**DIRECTIONS FOR THIS TASK:**
Leave out the pictures, and retype only the lines from the beginning of the material through the line that contains "from mathutils import Vector, Matrix, Euler", including both.

**GIVEN INFORMATION:**
------------
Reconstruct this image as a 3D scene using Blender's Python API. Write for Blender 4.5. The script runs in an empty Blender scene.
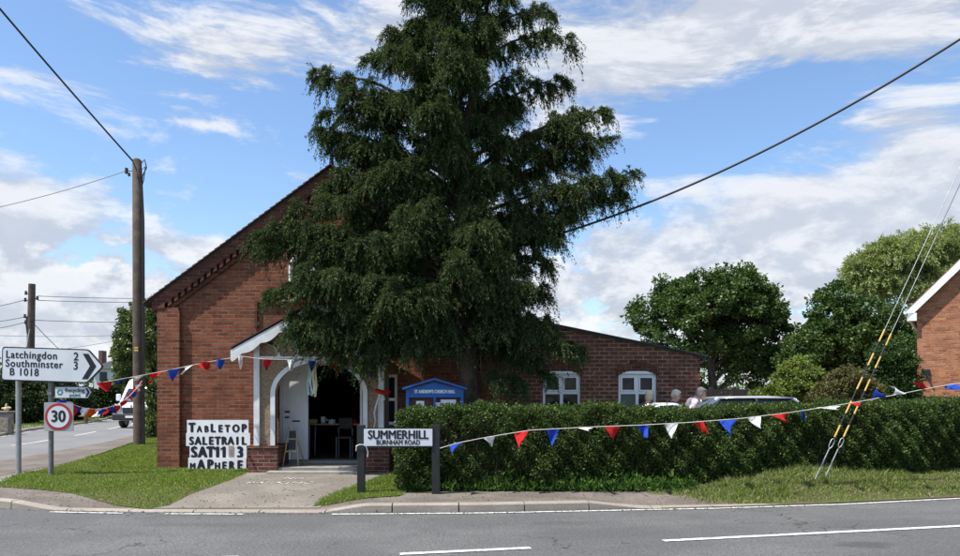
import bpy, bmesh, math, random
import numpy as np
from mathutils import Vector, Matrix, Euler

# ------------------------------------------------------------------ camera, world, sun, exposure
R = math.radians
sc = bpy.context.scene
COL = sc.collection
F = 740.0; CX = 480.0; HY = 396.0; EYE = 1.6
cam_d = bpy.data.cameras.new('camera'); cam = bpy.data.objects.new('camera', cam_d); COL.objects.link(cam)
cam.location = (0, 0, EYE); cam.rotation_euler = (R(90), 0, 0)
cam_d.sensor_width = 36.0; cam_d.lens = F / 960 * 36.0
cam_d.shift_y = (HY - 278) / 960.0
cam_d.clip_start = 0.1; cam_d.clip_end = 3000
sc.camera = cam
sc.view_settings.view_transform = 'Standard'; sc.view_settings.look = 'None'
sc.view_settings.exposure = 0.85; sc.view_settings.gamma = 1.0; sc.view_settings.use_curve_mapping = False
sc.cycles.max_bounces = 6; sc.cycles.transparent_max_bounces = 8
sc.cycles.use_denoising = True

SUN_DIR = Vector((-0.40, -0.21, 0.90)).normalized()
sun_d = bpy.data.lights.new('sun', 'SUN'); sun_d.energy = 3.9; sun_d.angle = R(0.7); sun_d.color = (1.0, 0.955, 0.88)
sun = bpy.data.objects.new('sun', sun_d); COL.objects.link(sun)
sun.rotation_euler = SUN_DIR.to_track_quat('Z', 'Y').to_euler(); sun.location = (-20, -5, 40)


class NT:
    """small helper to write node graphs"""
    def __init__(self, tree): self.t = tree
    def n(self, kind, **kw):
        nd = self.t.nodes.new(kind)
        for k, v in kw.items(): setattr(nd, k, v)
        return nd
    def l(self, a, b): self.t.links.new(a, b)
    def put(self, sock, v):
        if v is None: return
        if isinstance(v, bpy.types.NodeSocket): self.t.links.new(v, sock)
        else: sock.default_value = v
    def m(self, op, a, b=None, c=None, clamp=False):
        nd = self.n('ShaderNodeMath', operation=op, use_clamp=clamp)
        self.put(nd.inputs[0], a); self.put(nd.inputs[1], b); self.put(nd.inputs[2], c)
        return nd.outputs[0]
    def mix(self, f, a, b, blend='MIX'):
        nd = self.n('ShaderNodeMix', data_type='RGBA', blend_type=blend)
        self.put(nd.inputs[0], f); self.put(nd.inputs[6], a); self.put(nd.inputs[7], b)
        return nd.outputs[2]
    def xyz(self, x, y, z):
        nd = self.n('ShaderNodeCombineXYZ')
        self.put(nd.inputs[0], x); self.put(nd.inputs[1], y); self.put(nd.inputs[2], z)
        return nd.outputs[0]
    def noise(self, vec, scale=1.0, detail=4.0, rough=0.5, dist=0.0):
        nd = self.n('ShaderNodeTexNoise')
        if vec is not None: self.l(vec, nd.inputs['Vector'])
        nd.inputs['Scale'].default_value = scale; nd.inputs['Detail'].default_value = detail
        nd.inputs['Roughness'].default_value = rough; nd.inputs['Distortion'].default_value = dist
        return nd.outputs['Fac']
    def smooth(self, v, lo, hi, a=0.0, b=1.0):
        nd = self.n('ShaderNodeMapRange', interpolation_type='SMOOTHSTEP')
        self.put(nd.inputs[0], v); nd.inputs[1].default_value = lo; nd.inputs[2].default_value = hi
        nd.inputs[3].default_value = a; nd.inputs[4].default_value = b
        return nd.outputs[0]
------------
**TASK OUTPUT:**
Reconstruct this image as a 3D scene using Blender's Python API. Write for Blender 4.5. The script runs in an empty Blender scene.
import bpy, bmesh, math, random
import numpy as np
from mathutils import Vector, Matrix, Euler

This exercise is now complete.